Monday 25 March 2013

Time to wise up to Freemium

The recent case of a £1,700 Zombies vs Ninja bill should be a wake-up call for how ruthlessly children are being used as cash cows.

“That will be £699.99, please.”

For all the criticisms I have of Apple, one of the things they got right was the App store. They weren’t first people to use this model (Linux distros had already used this approach for years), but they did pioneer mainstream adoption. This has brought a lot of benefits: software installed through repositories such as App Stores easily remains up to date, you don’t have to search on the internet to find the program you’re after (and therefore little danger of accidentally installing a spiked program masquerading as the one you’re after), and it’s easy to remove anything you don’t like (as opposed to hoping the program came with a working uninstall mechanism). It’s also opened up the market on paid apps beyond the big players, and pushed down prices; no more will we be forking out £29.99 for very basic games. On the whole this has been a major step forwards.

Not everything about it has been welcomed. There are quite a few iffy questions about Apple and Windows 8’s over-zealous vetting policies, which I’ve discussed before. But lately I’ve seen a new breed of programs coming to App stores which I think needs questioning. These are known as “Freemium”, and these apps, usually games, are free to download. But if you want to advance in the game, you have to pay real money to receive in-game power-ups. Let’s make this clear: it is nothing like the old model of a free demo version or a paid full-version – they make their money from customers who pay for upgrades again, and again, and again. Freemium advocates might argue that if you want to be a football champion, you have to spend money on a decent kit and training, but I don’t agree. This is cyber-land, where “training” and “kit” is merely changing a few ones and zeros in your favour, and unlike real training and kit this costs nothing to make. I would rather liken this to an owner of a cricket pitch charging you extra for bowling overarm.
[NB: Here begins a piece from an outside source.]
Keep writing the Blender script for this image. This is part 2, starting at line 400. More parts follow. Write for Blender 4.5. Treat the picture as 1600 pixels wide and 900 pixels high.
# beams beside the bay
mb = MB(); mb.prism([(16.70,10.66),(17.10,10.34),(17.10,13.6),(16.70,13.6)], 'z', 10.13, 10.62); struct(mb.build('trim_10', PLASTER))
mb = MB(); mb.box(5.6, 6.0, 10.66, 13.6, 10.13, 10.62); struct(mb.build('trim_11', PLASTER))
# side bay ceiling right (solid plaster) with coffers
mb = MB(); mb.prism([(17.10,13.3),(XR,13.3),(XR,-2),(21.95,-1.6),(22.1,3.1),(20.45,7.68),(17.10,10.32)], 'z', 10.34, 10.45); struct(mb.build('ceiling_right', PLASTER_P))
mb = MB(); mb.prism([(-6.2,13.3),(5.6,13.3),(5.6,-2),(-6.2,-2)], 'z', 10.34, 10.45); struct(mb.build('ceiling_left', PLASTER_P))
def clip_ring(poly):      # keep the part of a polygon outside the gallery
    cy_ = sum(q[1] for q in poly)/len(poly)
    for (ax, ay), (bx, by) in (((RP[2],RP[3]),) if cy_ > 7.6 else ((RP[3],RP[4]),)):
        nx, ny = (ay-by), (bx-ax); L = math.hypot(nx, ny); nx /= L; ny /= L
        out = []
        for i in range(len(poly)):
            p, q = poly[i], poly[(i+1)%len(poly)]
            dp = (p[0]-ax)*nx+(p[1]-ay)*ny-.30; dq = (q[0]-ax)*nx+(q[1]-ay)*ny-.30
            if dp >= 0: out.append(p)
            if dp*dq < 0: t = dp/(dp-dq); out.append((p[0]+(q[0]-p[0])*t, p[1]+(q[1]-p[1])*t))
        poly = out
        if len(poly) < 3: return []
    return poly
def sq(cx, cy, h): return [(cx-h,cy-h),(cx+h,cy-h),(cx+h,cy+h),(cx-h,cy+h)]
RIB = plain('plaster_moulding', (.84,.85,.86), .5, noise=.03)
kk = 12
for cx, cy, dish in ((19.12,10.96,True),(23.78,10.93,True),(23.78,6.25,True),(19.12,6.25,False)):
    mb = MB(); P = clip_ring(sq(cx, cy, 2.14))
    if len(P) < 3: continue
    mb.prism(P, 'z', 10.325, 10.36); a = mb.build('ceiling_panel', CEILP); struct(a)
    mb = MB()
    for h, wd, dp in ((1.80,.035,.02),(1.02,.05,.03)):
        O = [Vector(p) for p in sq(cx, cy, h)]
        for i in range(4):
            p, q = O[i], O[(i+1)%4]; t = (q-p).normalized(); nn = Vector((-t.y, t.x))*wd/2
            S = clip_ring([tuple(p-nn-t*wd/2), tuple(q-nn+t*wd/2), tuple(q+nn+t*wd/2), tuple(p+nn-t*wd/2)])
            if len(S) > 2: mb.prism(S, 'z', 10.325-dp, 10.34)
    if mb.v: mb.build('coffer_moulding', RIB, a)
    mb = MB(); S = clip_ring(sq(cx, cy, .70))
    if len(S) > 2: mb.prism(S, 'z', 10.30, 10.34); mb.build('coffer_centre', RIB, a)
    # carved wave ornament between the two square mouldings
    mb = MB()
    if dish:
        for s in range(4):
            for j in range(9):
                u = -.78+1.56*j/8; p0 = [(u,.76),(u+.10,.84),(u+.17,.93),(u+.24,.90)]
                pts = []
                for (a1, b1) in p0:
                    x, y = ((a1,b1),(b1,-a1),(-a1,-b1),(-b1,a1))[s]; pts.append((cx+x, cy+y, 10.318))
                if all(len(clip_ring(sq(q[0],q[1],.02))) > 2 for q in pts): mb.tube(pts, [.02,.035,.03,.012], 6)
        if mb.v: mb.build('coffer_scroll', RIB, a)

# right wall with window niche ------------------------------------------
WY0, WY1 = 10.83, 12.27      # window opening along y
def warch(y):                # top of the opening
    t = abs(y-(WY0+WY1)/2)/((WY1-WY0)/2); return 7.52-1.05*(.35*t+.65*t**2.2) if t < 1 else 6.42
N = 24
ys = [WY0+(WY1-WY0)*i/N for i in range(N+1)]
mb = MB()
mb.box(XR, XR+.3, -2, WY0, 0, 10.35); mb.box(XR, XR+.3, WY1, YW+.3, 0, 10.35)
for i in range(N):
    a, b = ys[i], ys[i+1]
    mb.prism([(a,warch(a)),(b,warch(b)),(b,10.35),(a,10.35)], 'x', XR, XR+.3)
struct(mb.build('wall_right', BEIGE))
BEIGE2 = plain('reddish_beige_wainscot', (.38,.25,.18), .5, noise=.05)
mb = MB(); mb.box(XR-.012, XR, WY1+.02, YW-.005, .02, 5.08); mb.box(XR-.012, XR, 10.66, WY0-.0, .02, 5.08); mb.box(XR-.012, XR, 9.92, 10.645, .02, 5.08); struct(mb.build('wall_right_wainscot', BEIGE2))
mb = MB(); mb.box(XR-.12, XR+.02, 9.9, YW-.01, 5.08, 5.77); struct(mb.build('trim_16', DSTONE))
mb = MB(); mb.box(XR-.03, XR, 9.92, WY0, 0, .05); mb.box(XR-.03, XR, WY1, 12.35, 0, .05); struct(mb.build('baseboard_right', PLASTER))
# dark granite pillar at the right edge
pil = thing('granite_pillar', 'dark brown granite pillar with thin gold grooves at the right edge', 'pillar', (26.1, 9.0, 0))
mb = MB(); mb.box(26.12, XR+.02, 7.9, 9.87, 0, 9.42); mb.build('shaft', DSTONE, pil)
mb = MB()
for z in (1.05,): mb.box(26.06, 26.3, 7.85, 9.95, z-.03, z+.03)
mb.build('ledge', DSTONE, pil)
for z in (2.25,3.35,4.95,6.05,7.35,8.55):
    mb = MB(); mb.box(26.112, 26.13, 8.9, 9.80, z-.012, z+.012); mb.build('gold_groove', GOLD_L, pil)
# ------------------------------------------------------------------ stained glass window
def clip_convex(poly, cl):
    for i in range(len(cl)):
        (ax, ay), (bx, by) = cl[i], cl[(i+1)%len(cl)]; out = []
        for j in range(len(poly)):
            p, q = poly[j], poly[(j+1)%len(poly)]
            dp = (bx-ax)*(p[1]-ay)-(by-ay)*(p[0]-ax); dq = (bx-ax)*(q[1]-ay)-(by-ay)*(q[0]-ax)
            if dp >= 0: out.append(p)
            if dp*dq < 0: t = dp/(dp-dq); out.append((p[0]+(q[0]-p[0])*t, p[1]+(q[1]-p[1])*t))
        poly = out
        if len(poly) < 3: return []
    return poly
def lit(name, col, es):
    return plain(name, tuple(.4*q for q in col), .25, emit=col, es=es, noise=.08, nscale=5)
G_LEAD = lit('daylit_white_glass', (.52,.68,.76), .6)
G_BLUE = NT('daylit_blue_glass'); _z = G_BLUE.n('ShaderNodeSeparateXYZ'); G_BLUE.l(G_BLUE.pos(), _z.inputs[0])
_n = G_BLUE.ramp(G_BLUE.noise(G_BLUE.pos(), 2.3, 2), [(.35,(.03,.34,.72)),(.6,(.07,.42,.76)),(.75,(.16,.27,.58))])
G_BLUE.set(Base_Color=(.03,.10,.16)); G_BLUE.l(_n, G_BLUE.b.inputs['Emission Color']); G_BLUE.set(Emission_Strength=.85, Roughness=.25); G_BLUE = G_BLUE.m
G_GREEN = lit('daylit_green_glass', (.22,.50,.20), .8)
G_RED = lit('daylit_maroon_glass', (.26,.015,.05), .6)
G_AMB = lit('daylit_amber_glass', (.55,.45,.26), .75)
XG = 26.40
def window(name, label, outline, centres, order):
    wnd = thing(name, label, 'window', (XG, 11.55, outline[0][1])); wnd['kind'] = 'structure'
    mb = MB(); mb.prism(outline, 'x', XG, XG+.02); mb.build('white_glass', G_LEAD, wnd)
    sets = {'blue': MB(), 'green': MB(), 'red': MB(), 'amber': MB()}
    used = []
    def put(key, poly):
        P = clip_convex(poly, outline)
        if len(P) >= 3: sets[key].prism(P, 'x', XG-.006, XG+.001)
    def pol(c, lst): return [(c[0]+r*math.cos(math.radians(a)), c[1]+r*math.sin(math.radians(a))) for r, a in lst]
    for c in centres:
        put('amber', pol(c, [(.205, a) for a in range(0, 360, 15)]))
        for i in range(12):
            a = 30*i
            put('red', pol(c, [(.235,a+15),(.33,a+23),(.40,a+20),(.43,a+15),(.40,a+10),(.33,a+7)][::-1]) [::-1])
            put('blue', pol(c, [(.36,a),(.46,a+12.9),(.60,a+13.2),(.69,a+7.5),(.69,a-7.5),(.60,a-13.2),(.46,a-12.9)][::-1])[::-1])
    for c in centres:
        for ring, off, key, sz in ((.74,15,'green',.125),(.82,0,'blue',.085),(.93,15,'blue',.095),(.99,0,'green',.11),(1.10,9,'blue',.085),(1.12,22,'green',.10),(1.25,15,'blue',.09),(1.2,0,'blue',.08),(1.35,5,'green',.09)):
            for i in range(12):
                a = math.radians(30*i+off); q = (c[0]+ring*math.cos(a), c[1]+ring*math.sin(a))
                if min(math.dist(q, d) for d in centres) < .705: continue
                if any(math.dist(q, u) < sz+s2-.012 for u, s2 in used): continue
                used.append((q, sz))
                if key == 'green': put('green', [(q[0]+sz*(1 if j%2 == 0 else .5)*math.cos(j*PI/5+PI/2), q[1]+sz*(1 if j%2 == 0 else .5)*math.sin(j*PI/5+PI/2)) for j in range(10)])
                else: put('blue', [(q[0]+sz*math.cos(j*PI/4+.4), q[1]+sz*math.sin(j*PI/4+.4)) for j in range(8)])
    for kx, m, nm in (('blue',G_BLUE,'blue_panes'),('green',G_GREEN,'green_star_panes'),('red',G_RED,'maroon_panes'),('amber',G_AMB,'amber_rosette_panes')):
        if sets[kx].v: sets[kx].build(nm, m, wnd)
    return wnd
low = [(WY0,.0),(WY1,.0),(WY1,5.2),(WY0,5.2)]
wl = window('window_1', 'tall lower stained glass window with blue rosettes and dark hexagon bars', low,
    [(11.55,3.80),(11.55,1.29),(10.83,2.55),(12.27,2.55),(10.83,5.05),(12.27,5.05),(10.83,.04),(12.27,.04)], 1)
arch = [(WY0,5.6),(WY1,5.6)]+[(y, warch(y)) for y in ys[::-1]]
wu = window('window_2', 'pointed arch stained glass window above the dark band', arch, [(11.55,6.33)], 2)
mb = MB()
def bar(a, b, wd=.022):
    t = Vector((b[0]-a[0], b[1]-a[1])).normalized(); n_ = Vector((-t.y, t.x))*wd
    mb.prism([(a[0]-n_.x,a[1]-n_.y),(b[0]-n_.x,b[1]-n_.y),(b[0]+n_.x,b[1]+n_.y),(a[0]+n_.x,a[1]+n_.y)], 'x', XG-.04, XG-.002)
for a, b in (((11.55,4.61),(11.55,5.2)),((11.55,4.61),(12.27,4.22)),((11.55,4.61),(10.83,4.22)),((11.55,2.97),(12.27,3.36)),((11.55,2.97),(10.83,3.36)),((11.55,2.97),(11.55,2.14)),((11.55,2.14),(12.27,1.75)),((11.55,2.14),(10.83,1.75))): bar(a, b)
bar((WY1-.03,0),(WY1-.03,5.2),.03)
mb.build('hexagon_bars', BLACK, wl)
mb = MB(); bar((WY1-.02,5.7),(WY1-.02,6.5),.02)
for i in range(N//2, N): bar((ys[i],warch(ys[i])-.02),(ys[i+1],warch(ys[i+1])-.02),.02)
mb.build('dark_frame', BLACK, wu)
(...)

To be fair to the Freemium companies, this isn’t entirely a new thing. The practice of gamers paying real money to better themselves in imaginary games has been going on for years without their help. For many years, people have willingly paid real money for virtual gold in games such as Warcraft on a virtual black market, in spite of the game owners trying their best to stop it. There are other also practices taken to such a ridiculous extent that a Chinese player even ending up killing someone for real over sale of an online sword. It was perhaps inevitable that someone would realise that there was a whole market for paying real money to win an imaginary game. I want nothing to do with this – this seems to me like buying a gold medal and thinking this makes you an Olympic champion – but is it really my business? No-one’s being forced to pay for this, so why force someone not to pay?

Good question. I have frequently berated Microsoft and Apple for depriving their customers of freedom of choice, especially in their app markets. I have never accepted the argument that customers need protecting from apps deemed to be inferior quality to the alternatives, so it’s not easy to suddenly claim we need to protect customers from unethical methods of payment. Surely we can decide for ourselves if we’re all adults?
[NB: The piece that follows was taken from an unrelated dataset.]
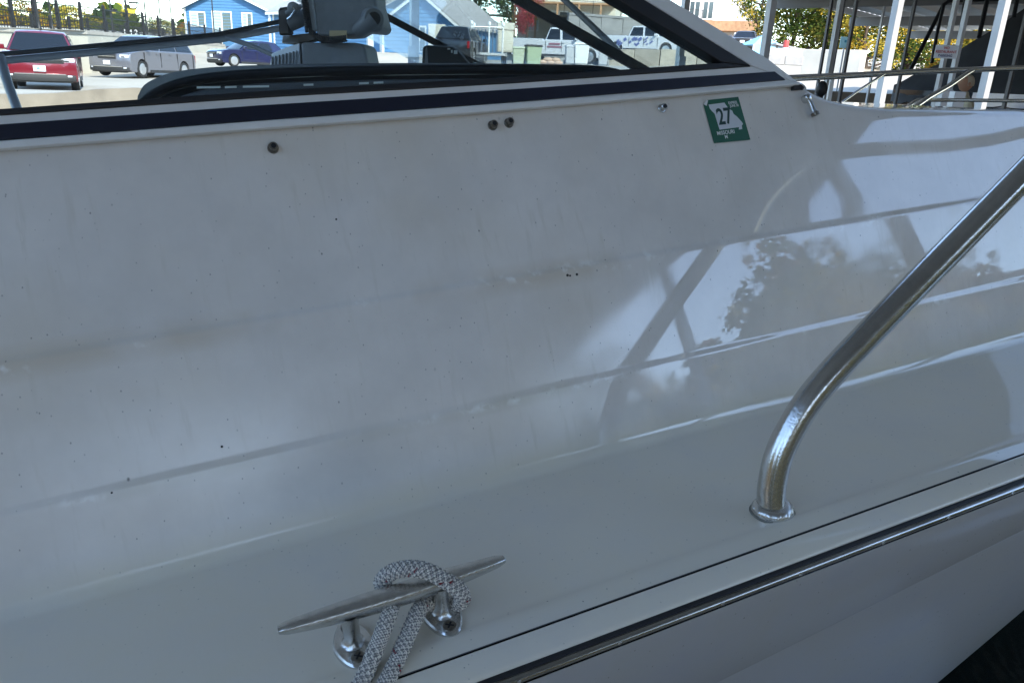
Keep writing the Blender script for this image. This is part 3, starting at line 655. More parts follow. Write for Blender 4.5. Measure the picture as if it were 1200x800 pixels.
for k in range(8):
    t = k/7; row = []
    for x,p in zip(xs,topl):
        _,yt,yb,D = rwi(x); D2 = D+(150-D)*t**1.6; q = P(x,90,D2); zt = p.z+(P(240,42,74).z-p.z)*min(1,(D2-D)/max(1,74-D)); row.append(V((q.x,q.y,zt)))
    rows.append(row)
mb.grid(rows); tag(mb.build('terrace_ground', mat('terrace_paving',(.42,.38,.30),.9,var=.15,scale=.5)), kind='structure')
# ---- iron fences
M_IRON = mat('black_iron',(.014,.013,.013),.5)
def fence(label, x0, x1, dm, dyb, h, step, n_pick, group=None):
    base = []
    x = x0
    while x <= x1+.1:
        _,yt,_,D = rwi(x); q = P(x,yt,D); q = V((q.x*dm,q.y*dm,q.z+dyb)); base.append(q); x += step(x)
    o = base[0]; e = empty('iron_fence', o, 0, label, 'fence', group); r = MB()
    for i,p in enumerate(base):
        b_ = MB(); b_.box(p+V((0,0,h/2+.05)), (.11,.11,h+.10)); b_.lathe(p+V((0,0,h+.1)), V((0,0,1)), [(.08,0),(.08,.02),(.02,.09)], 8); b_.build('post', M_IRON, e, o)
        if i == len(base)-1: break
        q = base[i+1]; t = (q-p).normalized(); nrm = t.cross(V((0,0,1))).normalized()
        for hh in (.10, h*.62, h-.02): r.box((p+q)/2+V((0,0,hh)), ((q-p).length,.03,.045), t, nrm, nrm.cross(t))
        n_ = max(3,int((q-p).length/n_pick))
        for k in range(1,n_): c = p.lerp(q,k/n_); r.box(c+V((0,0,h/2)), (.017,.017,h))
    r.build('pickets', M_IRON, e, o)['kind'] = 'stuff'
    return e
fence('black iron picket fence along the top of the cream retaining wall', -200, 262, 1.008, .03, 1.06, lambda x: 27 if x<150 else 18, .15)
fence('second black iron fence further back on the terrace near the blue house', -160, 250, 1.22, .12, .66, lambda x: 22, .2)
# ---- poles on the terrace
def pole(x, D, r, label, top=6.5, head=None):
    _,yt,_,D0 = rwi(x); b = P(x,yt+1,D); b.z = P(x,yt,D0).z; e = empty('lamp_pole', b, 0, label, 'pole', 'slim dark poles on the terrace')
    m_ = MB(); m_.lathe(V((0,0,0)), V((0,0,1)), [(r*2.2,0),(r*2.2,.05),(r*1.2,.12),(r,.3),(r*.8,top)], 10); m_.build('shaft', M_IRON, e, smooth=40)
    if head:
        m_ = MB(); m_.box(V((.16,0,head)), (.30,.16,.14)); m_.tube([V((0,0,head-.05)),V((.1,0,head+.03)),V((.2,0,head+.05))], .03, 6); m_.build('lamp_head', M_IRON, e)
    return e
pole(46.5,32.5,.045,'leftmost slim dark pole above the red car'); pole(62,33.5,.04,'slim dark pole just right of the leftmost one')
pole(133,42,.05,'dark pole with small lamp box above the silver van',6.5,1.25); pole(151,45,.06,'dark pole with round basket behind the white numerals',6.5)
pole(173,52,.05,'middle slim dark pole between the numerals and the blue house'); pole(190,56,.05,'slim dark pole second from the blue house'); pole(203,58,.05,'slim dark pole nearest the blue house')
pole(252,60,.05,'slim dark pole in front of the glass door of the blue house')
o = P(154,3,44); e = empty('round_basket', o, 0, 'round wire basket hanging beside a dark pole', 'basket')
m_ = MB()
for k in range(8): m_.tube([V((.38*math.cos(2*math.pi*j/20)*math.cos(k*.39), .38*math.cos(2*math.pi*j/20)*math.sin(k*.39), .38*math.sin(2*math.pi*j/20))) for j in range(21)], .012, 5, cap=False)
m_.build('wire_ring', M_IRON, e, smooth=60); m_ = MB(); m_.box(V((.1,0,-.02)), (.5,.05,.09)); m_.build('arm', M_IRON, e)
sgn = P(153,38,44); e = empty('house_number', sgn, 0, 'white numerals 142 fixed to the dark terrace fence', 'sign')
m_ = MB(); m_.box(V((0,.03,0)), (1.0,.03,.30)); m_.build('backing', M_IRON, e)
letters('numerals', '1 4 2', .36, V((1,0,0)), V((0,0,1)), V((0,.012,0)), mat('white_plastic',(.8,.8,.78),.4), e, V((0,0,0)), 1.15).location = V((0,-.02,0))
# ------------------------------------------------------------------ trees
BARK = mat('bark',(.07,.05,.035),.9,var=.3,scale=6)
LM = dict(green=[leafmat('leaf_dark',(.035,.06,.018)),leafmat('leaf_mid',(.08,.11,.025)),leafmat('leaf_olive',(.14,.13,.03))],
          gold=[leafmat('leaf_gold',(.42,.28,.04)),leafmat('leaf_yellow',(.55,.42,.07)),leafmat('leaf_mid',(.08,.11,.025)),leafmat('leaf_dark',(.035,.06,.018))],
          rust=[leafmat('leaf_rust',(.28,.11,.025)),leafmat('leaf_gold',(.42,.28,.04)),leafmat('leaf_olive',(.14,.13,.03))],
          red=[leafmat('leaf_red',(.32,.04,.05)),leafmat('leaf_crimson',(.42,.08,.09)),leafmat('leaf_rust',(.28,.11,.025))])
TREES = {}
def tree_mesh(kind, seed, n=5600, ls=.034):     # a unit tree: height 1, crown radius about .33
    if (kind,seed) in TREES: return TREES[(kind,seed)]
    rg = random.Random(seed); t = MB(); base = V((0,0,0)); tips = []
    trunk = smooth_path([(0,0,0),(rg.uniform(-.02,.02),rg.uniform(-.02,.02),.2),(rg.uniform(-.03,.03),rg.uniform(-.03,.03),.45),(rg.uniform(-.04,.04),0,.8)],5)
    t.tube(trunk, [.028*(1-.85*i/(len(trunk)-1)) for i in range(len(trunk))], 8)
    for k in range(13):
        i = rg.randint(3,len(trunk)-3); a = rg.uniform(0,6.28); ln = rg.uniform(.16,.32); p = trunk[i]
        q = p+V((math.cos(a)*ln,math.sin(a)*ln,ln*rg.uniform(.35,.9))); mid = p.lerp(q,.5)+V((0,0,-.02)); pt = smooth_path([p,mid,q],4); t.tube(pt, [.011*(1-.8*j/(len(pt)-1)) for j in range(len(pt))], 5); tips += [q,mid]
    cl = []
    for q in tips: cl.append((q, rg.uniform(.05,.10)))
    for k in range(26):
        a = rg.uniform(0,6.28); z = rg.uniform(-.9,1); rr = math.sqrt(max(0,1-z*z))*rg.uniform(.55,1); cl.append((V((math.cos(a)*rr*.31,math.sin(a)*rr*.31,.62+z*.33)), rg.uniform(.05,.11)))
    c = MB(); per = n//len(cl); nm = len(LM[kind])
    for q,rad in cl:
        bias = rg.random()
        for k in range(per):
            p = q+V((rg.gauss(0,rad*.6),rg.gauss(0,rad*.6),rg.gauss(0,rad*.5))); a = V((rg.uniform(-1,1),rg.uniform(-1,1),rg.uniform(-1,1))).normalized(); b = a.cross(V((rg.uniform(-1,1),rg.uniform(-1,1),rg.uniform(-.3,1)))).normalized(); s_ = ls*rg.uniform(.35,.85)
            c.k = min(nm-1,int((bias*.6+rg.random()*.4)*nm)); c.quad(p-a*s_*.6, p-b*s_*.35, p+a*s_*.6, p+b*s_*.35)
    to = t.build('trunk', BARK, smooth=60); co = c.build('crown', LM[kind], fix=False)
    TREES[(kind,seed)] = (to.data, co.data); bpy.data.objects.remove(to); bpy.data.objects.remove(co); return TREES[(kind,seed)]
def tree(kind, seed, base, h, wide, label, group='autumn trees behind the lot'):
    tm, cm = tree_mesh(kind, seed); e = empty('deciduous_tree', base, random.uniform(0,6), label, 'tree', group); e.scale = (h*wide,h*wide,h)
    for nm_,me in (('trunk',tm),('crown',cm)): o = bpy.data.objects.new(nm_, me); COL.objects.link(o); o.parent = e
    return e
def tp(x, D, ybase): return P(x,ybase,D)
tree('gold',1,tp(-30,70,62),5.6,1.5,'gold tree at the far left behind the iron fence'); tree('rust',2,tp(28,74,62),4.9,2.0,'rust and gold tree behind the fence above the red car'); tree('gold',3,tp(85,80,62),4.5,2.1,'gold tree behind the fence left of the silver van')
tree('green',4,tp(130,100,62),4.3,2.2,'low olive tree behind the fence above the silver van'); tree('green',4,tp(165,110,62),5.3,1.7,'olive green tree left of the blue house'); tree('rust',2,tp(110,112,62),4.8,2.0,'distant rust tree between fence poles above the van'); tree('gold',3,tp(195,115,62),4.6,2.2,'distant gold tree just left of the blue house roof')
tree('green',5,tp(560,66,55),9.5,1.3,'big dark green tree behind the small blue gable'); tree('green',6,tp(598,63,52),9,.9,'dark green tree left of the red one'); tree('red',7,tp(617,58,50),4.6,.9,'small crimson tree beside the cream building')
tree('gold',8,tp(884,66,62),9.5,.8,'gold tree right of the white building'); tree('green',9,tp(922,57,90),8.5,1.2,'green tree behind the white block wall'); tree('gold',10,tp(958,60,98),8,1.35,'yellow green tree behind the pale wall by the dock posts'); tree('gold',11,tp(1008,55,102),7.6,1.4,'bright yellow tree above the right end of the block wall')
tree('green',12,tp(985,75,90),11,1.3,'tall green tree at the back behind the yellow trees'); tree('gold',13,tp(1055,58,105),8.4,1.4,'yellow tree seen between the two thick dock posts'); tree('rust',14,tp(1105,64,105),8.0,1.4,'rust tree behind the dark boat cover'); tree('gold',10,tp(1165,60,110),9,1.4,'yellow tree behind the sign and dock posts'); tree('gold',8,tp(1240,64,84),8,1.4,'yellow tree at the right edge behind the dock')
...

The problem is, we’re not all adults. I’ve noticed that Freemium games are increasingly being aimed at children – and young ones at that. Young children, with no concept of financial responsibility, are the easiest targets for tat whose retail price vastly outweighs the design and production cost. Ruthless marketing pre-dates apps - remember the controversy over Pokémon Red and Pokémon Blue? - but it also predates computer games completely. My Little Pony didn't need computers to churn out endless ranges of new ponies, and woe betide any parent who says no. The reason I am picking on My Little Pony is that this greed has blatantly gone straight into their latest app, where you have to pay as much as £35 to unlock new virtual poniesSmurf’s Village has also come under heavy criticism for racking up large bills, and recently a 5-year-old child racked up a £1,700 bill with the blatantly child-aimed Zombies vs Ninja. Not all Freemium games are aimed at children, but increasingly it’s the kiddie games that are behaving the worst.

The predictable response is to scorn parents for not having control of their children. I think that’s a poor excuse, no better than a supermarket blaming parents for tantrums over sweets they deliberately placed at the checkout. With the shameless targeting of children combined with the extortionate amounts Freemium games try to bleed off customers, and the fact that the contracts used mobile operators make it difficult to keep track of that you’re spending, we’ve got a very serious problem on our hands. Probably the most unkind but telling analogy I’ve heard is the business model of the cocaine dealer: the first hit is always free.

I don’t want Freemium banned. Like other consumer products pushed at children, creating new rules rarely solves the problem – they are too easy to get round. There is a case for pressing Apple and Google to be clearer about in-game purchases – as it stands, some iPad apps mention this as an optional courtesy, and one must consider Apple’s priorities when you consider how restrictive their vetting procedure is. What we do need is for the public to rise up as one and stop appeasing these tactics. With many freemium apps costing five times what you'd have paid for something similar in a shop, it's only a matter of time before people start wising up. And this may happen sooner than you think, because the mood is already turning ugly.